Mr. Whittaker, the Globe critic, called the July 13 Stratford Festival opening “the most exciting night in the history of the Canadian theatre.”

That evening, Mr. Rain played two small roles, including that of Tyrrel. “Douglas Rain scored with the thoughtful account of his murder of the two princes,” Mr. Whittaker wrote.

In the following years, Mr. Rain would divide his time between Stratford in the summer and television work in the winter.

On television, he often played roles in period pieces. On stage, under the directorship of Michael Langham, he progressed to more substantial roles at Stratford, playing Iago, Prince Hal in Henry IV, Part I, and Cardinal Wolsey in Henry VIII.

He also did voice work. One film he narrated was Universe, a 1960 National Film Board short about the planets and the galaxy.

When Mr. Kubrick began production of 2001, the famously obsessive director watched every other film he could find about space. The NFB short impressed him. According to his biographer, Vincent LoBrutto, Mr. Kubrick wanted to use Mr. Rain as the narrator for his film’s opening segment but dropped the idea.

Mr. Kubrick had initially picked English actor Nigel Davenport to be the voice of HAL, but then decided he didn’t want the computer to have a British accent, so he hired American actor Martin Balsam. The Bronx-born Mr. Balsam didn’t sound right either, so he settled on Mr. Rain.

“Martin just sounded a little bit too colloquially American, whereas Rain had the kind of bland mid-Atlantic accent we felt was right for the part,” Mr. Kubrick said in an interview in Joseph Gelmis’s book The Film Director as Superstar.

In November 1967, Mr. Rain flew to London for a weekend. Over two days, he spent about 10 hours in a post-production studio, recording the part.

Mr. Rain read his lines without having seen the full screenplay or any footage of the film, Mr. LoBrutto’s book said.

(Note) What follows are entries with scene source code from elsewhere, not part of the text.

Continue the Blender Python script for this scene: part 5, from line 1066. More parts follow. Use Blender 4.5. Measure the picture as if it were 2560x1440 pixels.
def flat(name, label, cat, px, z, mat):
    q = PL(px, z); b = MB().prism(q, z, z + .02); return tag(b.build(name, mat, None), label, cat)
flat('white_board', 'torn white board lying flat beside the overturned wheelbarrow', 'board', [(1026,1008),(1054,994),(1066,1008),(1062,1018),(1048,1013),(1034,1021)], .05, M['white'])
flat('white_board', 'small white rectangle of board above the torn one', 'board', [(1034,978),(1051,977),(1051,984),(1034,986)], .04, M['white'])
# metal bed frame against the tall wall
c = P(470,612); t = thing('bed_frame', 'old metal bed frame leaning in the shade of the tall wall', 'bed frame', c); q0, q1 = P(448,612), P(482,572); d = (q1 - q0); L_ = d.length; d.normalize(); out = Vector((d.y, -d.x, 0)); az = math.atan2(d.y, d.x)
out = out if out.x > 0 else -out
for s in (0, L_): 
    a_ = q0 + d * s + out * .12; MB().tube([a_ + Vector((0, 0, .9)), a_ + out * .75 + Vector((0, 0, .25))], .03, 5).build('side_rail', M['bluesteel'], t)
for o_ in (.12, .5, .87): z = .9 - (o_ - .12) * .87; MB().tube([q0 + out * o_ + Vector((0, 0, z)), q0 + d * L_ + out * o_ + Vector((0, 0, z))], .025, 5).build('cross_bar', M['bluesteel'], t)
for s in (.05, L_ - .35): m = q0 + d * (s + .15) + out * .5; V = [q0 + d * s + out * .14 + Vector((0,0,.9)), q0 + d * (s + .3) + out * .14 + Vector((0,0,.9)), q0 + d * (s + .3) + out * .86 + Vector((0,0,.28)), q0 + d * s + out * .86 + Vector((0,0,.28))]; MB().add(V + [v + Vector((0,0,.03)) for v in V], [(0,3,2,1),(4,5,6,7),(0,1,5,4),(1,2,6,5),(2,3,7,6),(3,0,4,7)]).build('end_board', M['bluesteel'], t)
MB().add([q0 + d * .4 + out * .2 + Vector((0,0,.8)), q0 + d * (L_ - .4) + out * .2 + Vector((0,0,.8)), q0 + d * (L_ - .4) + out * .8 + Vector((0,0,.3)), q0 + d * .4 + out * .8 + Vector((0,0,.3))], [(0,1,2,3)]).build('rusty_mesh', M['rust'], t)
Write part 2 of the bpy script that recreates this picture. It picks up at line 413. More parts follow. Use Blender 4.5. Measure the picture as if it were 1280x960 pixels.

He was still in the dark after the movie premiered in April 1968, and the Stratford Festival started getting calls from foreign media. A Toronto Star article from May 1968 reported that Mr. Rain was “consumed with curiosity to find out what he has done which has provoked so much interest in him.”

He remained loyal to the stage, however, heading back to Britain to play the lead in the hit Hadrian VII.

He continued his association with Stratford until 1998, with a short hiatus in the early 1980s when Mr. Rain and his second wife, Martha Henry, clashed with the festival’s board of directors.

Despite his iconic role as HAL, today’s computerized voices are usually female.

“Amazon, Apple and others did extensive research before they launched their voice assistants, and female voices always tested much higher against male voices,” Tim Bajarin, a Silicon Valley analyst and president of Creative Strategies Inc., said in an interview.

“They do offer the option of a male voice, but a female voice is always the default because of this research.”

Mr. Rain is survived by his two sons, David and Adam (with his first wife, the late Ms. Shaw) and his daughter, Emma (with his second wife, Ms. Henry).